Así que lo primero que me propuse fue hacer bien los deberes. La idea era tratar de conseguir, como pudiera y lo más rápido posible, todo lo que encontrara para leer suyo o sobre él. Con sus libros empecé por el Diario Argentino, que me voló la cabeza. Después seguí con El Casamiento, pero tuve que esperar a que me llegara Ferdydurke para entender algo. Mientras tanto, para la web y las redes del congreso traté de hacer algo así como un trabajo de investigación o de archivo: básicamente, exprimir Google hasta la última gota. Hubo noches en las que el asunto se trataba de googlear y de nada más: cinco o seis horas tecleando y chusmeando, link tras link, abriendo pestañas de a quince o de a veinte. Llegué a pasillos de internet rarísimos (un foro de fumadores de pipa, por ejemplo) y a otros muy, muy oscuros. Descubrí que, con un poco de imaginación, se podría hacer sociología de ciber. Iba todos los días por lo menos una hora, después del otro laburo, el de oficina. En el ciber de Corrientes y Talcahuano, por ejemplo, hay de todo: entre gamers y africanos que hablan por skype, llegué a encontrarme con borrachos que se quedan dormidos frente al monitor y se caen de culo al piso, con viejas que se gritan y se tiran de los pelos, gente en patas que tira el paraguas a la marchanta. Y hasta me armé una especie de militancia witoldiana secreta, porque siempre que me iba, antes de cerrar la sesión, dejaba el flyer del congreso como fondo de pantalla.
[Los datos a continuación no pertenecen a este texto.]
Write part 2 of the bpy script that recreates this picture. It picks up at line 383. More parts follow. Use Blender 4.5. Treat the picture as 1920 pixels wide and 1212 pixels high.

En definitiva, la pasé muy bien leyendo y muy mal googleando, pero todo lo disfruté muchísimo. Y me parece que fue esto de ir avanzando al mismo tiempo en el trabajo y en las lecturas lo que hizo que los bordes, otra vez, se borraran un poco. Me empecé a encontrar con lo gombrowicziano todo el tiempo y en todas partes. Justamente como dice Gombrowicz en el prólogo al Casamiento: si querés pescar algo de la obra, no te fijes en teorías sino en la propia experiencia, en la vida cotidiana.
Una de estas cosas bien gombrowiczianas que iban apareciendo fue el lugar de las reuniones para el congreso. Enseguida Bellagamba se me quedó pegado al café Rex en el que Gombro y muchachos tradujeron Ferdydurke. La situación, me imagino, se presta bastante a la analogía teniendo en cuenta el desorden general, el ruido de la gente hablando, los mozos que van y vienen. Y aunque no tradujimos la primera novela de un vanguardista exiliado, sí armamos un documental, una muestra de ilustraciones, un libro con esas ilustraciones, un ciclo de teatro y un city tour.
Una vez, en una de esas reuniones en Bellagamba, Wanda, una de las organizadoras del congreso, nos contó una anécdota muy divertida, algo que le había pasado unos días antes. Eran, creo, las semanas previas al congreso, ella viajaba en subte. Una mujer sacó un libro y se puso a leer. Era un libro de Gombrowicz. Cuando Wanda le preguntó si le gustaba Gombrowicz, si lo conocía, si ya había leído algo antes, la mujer cerró el libro y le explicó que no, que antes no había leído nada, pero que ahora uno de sus hijos estaba participando en la organización de un proyecto sobre el polaco, un congreso internacional que se iba a hacer en la Biblioteca Nacional, en agosto.
A partir de esta anécdota del subte uno podría pensar que los lectores de Gombrowicz de algún modo están conectados -como flechas, palitos o gorriones. O sencillamente que, bueno, no son tantos. En todo caso, esa es una de las mejores cosas en las que para mí desembocó todo el laburo witoldista. En el alegrón de que una noche por Cabildo y Juramento, después de algunos meses, uno camine por la calle y se encuentre un tipo en la esquina, un cuarentón cualquiera, de camisa y corbata, un completo desconocido que va con el Ferdydurke que se reeditó especialmente para el congreso. Porque quiere decir no solo que el trabajo de meses valió la pena, sino también, y sobre todo, que cada vez hay más gente que se zambulle, que se mete a nadar en ese microcosmos de inmadurez, de forma y de irreverencia.